## Supplied data
• • • •

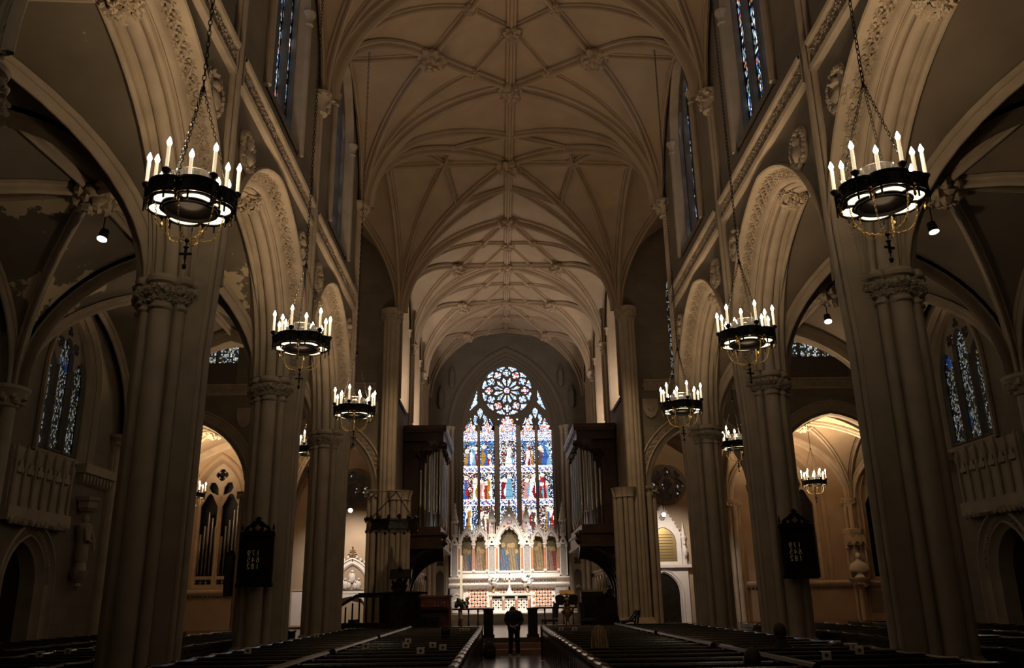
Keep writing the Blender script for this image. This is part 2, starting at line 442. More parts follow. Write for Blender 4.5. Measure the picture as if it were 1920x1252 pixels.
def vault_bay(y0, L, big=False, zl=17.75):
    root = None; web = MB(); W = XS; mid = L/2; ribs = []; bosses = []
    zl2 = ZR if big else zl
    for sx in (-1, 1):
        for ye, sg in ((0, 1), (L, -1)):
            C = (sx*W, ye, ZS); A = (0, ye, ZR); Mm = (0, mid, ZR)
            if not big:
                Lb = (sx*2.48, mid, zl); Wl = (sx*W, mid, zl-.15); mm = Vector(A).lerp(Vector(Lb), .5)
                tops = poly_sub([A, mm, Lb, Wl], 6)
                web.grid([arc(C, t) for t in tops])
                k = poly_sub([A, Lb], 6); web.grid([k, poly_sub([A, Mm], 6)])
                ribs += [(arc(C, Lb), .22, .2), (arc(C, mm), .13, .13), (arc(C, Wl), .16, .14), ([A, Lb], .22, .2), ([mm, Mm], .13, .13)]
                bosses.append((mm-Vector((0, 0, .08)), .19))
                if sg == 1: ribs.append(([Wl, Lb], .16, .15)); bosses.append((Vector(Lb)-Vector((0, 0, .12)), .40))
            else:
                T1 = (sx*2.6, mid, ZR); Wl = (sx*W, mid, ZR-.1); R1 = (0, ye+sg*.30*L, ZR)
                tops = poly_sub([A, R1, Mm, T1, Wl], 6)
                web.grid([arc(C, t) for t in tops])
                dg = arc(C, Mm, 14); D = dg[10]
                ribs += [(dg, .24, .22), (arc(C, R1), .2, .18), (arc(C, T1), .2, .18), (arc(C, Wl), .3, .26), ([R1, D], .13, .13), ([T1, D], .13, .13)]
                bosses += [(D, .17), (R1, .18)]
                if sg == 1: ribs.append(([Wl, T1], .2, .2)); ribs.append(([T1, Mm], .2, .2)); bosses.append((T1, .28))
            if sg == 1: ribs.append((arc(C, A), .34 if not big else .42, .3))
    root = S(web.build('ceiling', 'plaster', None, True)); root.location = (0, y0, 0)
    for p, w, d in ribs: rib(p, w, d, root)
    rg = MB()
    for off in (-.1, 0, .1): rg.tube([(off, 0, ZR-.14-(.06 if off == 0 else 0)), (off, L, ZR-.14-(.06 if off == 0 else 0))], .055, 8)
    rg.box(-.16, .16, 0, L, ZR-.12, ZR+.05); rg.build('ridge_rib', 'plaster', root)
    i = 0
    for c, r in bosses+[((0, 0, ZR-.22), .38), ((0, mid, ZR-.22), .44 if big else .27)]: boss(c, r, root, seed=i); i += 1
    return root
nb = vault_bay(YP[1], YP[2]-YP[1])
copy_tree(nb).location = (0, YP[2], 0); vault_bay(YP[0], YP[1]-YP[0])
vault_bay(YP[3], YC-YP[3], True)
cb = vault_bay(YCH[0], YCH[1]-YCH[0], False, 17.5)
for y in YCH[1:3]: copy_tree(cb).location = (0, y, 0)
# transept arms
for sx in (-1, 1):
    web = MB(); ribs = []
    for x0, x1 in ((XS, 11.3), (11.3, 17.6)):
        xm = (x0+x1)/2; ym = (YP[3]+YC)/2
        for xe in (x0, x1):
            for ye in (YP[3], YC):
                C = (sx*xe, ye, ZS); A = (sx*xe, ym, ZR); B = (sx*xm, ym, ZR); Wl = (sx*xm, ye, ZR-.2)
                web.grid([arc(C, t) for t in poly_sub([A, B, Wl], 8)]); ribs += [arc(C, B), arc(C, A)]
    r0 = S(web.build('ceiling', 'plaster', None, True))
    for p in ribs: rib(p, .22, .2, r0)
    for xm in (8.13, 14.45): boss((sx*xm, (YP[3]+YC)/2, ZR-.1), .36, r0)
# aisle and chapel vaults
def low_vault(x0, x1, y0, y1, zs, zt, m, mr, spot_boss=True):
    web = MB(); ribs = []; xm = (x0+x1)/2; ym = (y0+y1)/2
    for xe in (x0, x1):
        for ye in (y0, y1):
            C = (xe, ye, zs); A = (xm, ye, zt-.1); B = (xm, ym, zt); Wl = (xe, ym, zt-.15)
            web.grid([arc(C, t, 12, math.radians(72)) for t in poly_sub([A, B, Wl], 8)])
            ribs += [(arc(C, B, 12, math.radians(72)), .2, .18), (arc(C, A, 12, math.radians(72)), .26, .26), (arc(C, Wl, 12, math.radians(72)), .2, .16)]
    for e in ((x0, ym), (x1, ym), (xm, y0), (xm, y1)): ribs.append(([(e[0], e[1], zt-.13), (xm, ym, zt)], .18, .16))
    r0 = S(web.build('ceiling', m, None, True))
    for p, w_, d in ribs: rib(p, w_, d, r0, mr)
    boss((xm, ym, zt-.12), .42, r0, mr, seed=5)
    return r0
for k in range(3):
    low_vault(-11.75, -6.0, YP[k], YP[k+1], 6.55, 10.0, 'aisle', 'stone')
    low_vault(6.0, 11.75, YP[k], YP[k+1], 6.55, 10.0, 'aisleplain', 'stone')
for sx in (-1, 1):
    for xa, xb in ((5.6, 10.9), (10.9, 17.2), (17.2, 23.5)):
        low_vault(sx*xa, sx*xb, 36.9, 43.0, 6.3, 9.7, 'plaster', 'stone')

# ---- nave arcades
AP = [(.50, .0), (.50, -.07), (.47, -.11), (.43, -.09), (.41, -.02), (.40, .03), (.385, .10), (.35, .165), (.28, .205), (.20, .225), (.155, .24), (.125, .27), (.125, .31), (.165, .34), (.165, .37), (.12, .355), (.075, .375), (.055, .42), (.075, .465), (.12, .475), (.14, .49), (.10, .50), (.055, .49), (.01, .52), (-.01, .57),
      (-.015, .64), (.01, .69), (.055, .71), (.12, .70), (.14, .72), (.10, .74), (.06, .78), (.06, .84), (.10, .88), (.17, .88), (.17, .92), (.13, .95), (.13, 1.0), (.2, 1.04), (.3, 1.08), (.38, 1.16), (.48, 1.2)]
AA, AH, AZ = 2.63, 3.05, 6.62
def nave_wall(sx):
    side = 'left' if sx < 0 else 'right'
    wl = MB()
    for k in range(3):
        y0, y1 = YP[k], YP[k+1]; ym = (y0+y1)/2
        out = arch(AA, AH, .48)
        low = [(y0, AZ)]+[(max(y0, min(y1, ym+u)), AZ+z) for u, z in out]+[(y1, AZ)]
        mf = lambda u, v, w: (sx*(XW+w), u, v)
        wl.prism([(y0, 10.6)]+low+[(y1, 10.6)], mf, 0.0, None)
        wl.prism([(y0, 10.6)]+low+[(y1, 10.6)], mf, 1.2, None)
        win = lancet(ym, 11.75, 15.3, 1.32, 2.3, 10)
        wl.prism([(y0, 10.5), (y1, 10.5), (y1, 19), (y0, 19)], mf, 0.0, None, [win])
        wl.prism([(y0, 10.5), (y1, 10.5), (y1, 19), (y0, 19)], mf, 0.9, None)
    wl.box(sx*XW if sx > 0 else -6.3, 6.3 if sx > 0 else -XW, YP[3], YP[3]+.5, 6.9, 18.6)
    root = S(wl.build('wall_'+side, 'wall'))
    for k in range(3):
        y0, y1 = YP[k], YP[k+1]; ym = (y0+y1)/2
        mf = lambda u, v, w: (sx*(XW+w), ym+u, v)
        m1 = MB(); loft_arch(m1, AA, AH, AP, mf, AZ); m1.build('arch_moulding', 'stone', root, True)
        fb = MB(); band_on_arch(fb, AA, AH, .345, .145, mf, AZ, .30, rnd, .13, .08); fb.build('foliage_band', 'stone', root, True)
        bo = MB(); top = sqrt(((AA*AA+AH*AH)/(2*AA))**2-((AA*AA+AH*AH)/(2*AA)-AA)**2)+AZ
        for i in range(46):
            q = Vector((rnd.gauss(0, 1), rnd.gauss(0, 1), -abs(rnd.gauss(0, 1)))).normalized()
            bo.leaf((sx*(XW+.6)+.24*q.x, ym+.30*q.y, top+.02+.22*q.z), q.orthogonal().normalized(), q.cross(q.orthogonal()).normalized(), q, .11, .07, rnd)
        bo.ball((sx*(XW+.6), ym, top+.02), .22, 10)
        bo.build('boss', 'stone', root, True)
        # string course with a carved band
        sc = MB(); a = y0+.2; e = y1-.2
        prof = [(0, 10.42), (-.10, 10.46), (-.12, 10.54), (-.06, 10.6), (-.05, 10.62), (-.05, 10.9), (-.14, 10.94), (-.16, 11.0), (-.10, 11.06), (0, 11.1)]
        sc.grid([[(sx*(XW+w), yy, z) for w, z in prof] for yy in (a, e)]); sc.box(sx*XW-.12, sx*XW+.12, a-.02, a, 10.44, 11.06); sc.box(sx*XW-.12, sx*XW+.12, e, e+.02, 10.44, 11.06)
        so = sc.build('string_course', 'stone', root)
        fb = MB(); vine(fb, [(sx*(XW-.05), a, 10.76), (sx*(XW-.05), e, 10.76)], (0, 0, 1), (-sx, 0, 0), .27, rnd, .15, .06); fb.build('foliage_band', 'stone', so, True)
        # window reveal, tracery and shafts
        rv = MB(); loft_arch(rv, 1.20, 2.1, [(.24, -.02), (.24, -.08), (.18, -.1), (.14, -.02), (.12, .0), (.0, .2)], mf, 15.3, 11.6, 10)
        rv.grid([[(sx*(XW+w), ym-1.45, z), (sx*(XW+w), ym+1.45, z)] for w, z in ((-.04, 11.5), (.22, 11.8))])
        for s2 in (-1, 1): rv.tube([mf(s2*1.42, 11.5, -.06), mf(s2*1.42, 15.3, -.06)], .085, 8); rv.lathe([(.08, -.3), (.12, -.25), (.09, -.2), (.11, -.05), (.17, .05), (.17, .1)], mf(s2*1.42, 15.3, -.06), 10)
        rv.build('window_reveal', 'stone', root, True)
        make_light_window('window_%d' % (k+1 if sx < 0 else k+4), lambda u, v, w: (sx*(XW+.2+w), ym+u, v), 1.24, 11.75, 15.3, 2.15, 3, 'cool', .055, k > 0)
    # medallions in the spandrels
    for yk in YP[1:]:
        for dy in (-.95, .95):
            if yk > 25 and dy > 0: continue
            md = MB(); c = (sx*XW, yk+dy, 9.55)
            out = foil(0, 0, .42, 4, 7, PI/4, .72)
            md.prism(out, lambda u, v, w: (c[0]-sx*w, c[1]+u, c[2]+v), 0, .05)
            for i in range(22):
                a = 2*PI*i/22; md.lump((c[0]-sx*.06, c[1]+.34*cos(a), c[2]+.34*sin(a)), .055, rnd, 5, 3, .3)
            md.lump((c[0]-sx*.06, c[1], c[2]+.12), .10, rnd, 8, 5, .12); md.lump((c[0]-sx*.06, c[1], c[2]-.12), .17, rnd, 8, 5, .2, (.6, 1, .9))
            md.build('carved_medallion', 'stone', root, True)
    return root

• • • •

## Goal of the exercise
Repeat the span of lines that opens with the line holding "10.0, 'aisleplain', 'stone')" and closes with the line holding "9.7, 'plaster', 'stone')", exactly as it stands.

## Answer to the problem
    low_vault(6.0, 11.75, YP[k], YP[k+1], 6.55, 10.0, 'aisleplain', 'stone')
for sx in (-1, 1):
    for xa, xb in ((5.6, 10.9), (10.9, 17.2), (17.2, 23.5)):
        low_vault(sx*xa, sx*xb, 36.9, 43.0, 6.3, 9.7, 'plaster', 'stone')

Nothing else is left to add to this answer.